The speedy Philadelphia shortstop is a prototypical triples hitter. And while he could make his second All-Star game in a row, players such as Rollins aren't in vogue the way bashers are now.

Sluggers such as Barry Bonds draw fans. Sometimes the crowds come for batting practice, where moonshots are routine.

But even home run king Hank Aaron would rather see a player sprint around the bases than trot.

"The triple is the most exciting play in baseball," Aaron once said. "Home runs win a lot of games, but I never understood why fans are so obsessed with them."

It's not as if ESPN's "Baseball Tonight" shows a daily list of players who tripled.

"When you go to arbitration, home runs is a big issue," Phillie Manager Larry Bowa said. "Home runs and RBIs.

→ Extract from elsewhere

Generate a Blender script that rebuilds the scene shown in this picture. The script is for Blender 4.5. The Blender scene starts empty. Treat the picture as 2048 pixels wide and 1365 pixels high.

So I would think home runs is on everybody's mind in this generation."

Just look at Sammy Sosa.

In 1988, as a prospect in the Texas Rangers' system, he actually led the Florida State League with 12 triples while hitting only nine home runs.

In 1998, as the NL MVP, it was a different story. He hit 66 home runs--no triples, though.

Strength didn't always trump speed.

Triples outnumbered homers for a long time, even after the end of the dead ball era.

Back in 1929, two years after Babe Ruth hit 60 homers, there were still more triples than homers in the AL. The last time that happened in the NL was 1931.

The long ball has ruled ever since.

Minnesota's Cristian Guzman is the lone active player to have hit 20 or more triples in a season. Guzman, Lance Johnson and Willie Wilson are the only big leaguers to have done it since George Brett in 1979.

Smaller ballparks and bigger outfielders have helped keep triples rare. So has the near-disappearance of artificial turf.

Wilson, a lefty, played at Pittsburgh's Forbes Field, which was 376 feet to right field that year. No current major league park has such a dimension.

Detroit and Colorado led their leagues in triples last year. Both teams have home parks with spacious outfields.

"It just doesn't happen very often," Twins Manager Ron Gardenhire said. "I don't know if you say it's a forgotten art. But you know, you've got bigger, stronger outfielders who get the ball in quicker. The ballparks have changed a little bit now, there's not that many parks that are just huge.

"There's not that many opportunities to hit triples."

Guzman has just two this season. But his knack for getting three bags hasn't gone unnoticed.

"He pretty much hits them and doesn't plan on stopping," Philadelphia's Doug Glanville said. "When it's a double, he's still not going to stop."

Gardenhire was Guzman's third-base coach before he was his manager. He's seen plenty of triples happen, literally right in front of him.

The excitement hasn't worn off yet.

"When they hit a ball in the gap, your heart starts pounding away," Gardenhire said. "You know they're coming to third base and you know there's going to be a play."

Rollins feels the same way. He was reduced to sound effects when he described watching Glanville leg out a triple.

"It's like 'voooosh!' You know?" Rollins said. "He's just hittin' them corners and it's like an art. It's like an art."